Dancer views its subject through the prisms of many lenses, of people who knew or chanced upon Nureyev in some way. We see Rudi through the eyes of his early ballet teacher, her daughter, a stilt-walker at the Kirov ballet theater, and later, the famed English ballerina Margot Fonteyn, a Chilean dancer and friend, Rudi’s shoemaker, his housekeeper, a fellow gay Manhattanite, even Andy Warhol’s diaries. This constantly shifting focus is a brilliant touch; it illuminates the human behind the myth without resorting to sappy theatrics. The scenes set in Russia capture the starkness of the place. The family and friends Rudi left behind when he famously defected to the West in 1961, are occasionally envious of his celebrity. They are the ones, after all, left to deal with the suspicions of a Cold War government. Mixed with pride at Rudi’s achievements is an understandably selfish dislike of the great performer. He was disliked, says a Russian friend, because of “his betrayal of the very thing we ultimately wanted for our own lives, the realization of desire.” Despite these mixed feelings, when Rudi finally returns to Russia in the end, there is a palpable feeling of resignation amongst his family and friends. Nothing has changed—“there is (still) no soap and the handle of the toilet is broken.”

Of the chorus of voices and characters populating the narrative, the most memorable is Nureyev’s “crude New York friend” Victor Pareci. McCann uses a single sentence thirty pages long to describe the intense gay nightlife that Nureyev and Pareci share. The picture of Manhattan that emerges along with its slice of Nureyev’s promiscuous, philandering lifestyle is raw, pulsating, and strangely illuminating. The scenes between Nureyev and Pareci are some of the most poignant ones in Dancer.

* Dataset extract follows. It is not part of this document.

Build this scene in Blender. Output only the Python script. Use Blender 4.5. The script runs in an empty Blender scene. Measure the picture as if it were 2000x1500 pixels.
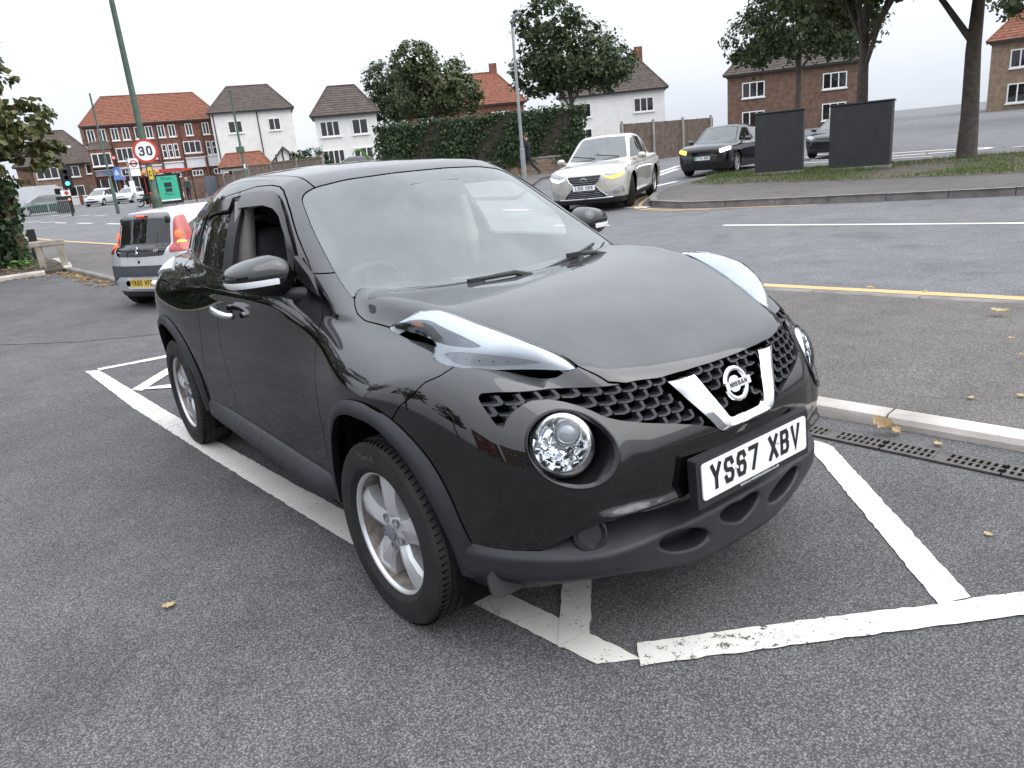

All of Dancer vibrates with Nureyev’s colorful personality. Trying to hold onto a cherished employee who wants to quit, he screams in a way only Nureyev could: “Nobody resigns on me! I fire them!” Despite his high-flying lifestyle, only Nureyev knows the true value of his life. “Whatever loneliness we have had in this world,” he remembers, “will make sense when we are no longer lonely.” That he never got to test the verity of that statement was probably a mixed blessing to the great Rudi—someone on whom “fame fit like a curious coat, new but oddly snug.”

In a recent interview, McCann says: “I doubt the word 'fiction', because I’m not sure it’s the best way to describe what we do. I think the best way is that we’re storytellers. Whether it’s fiction or nonfiction, you’re telling a story.” Dancer is indeed the work of a storyteller who has mastered his craft. In capturing the details of Nureyev’s extraordinary life, McCann has created a tour de force.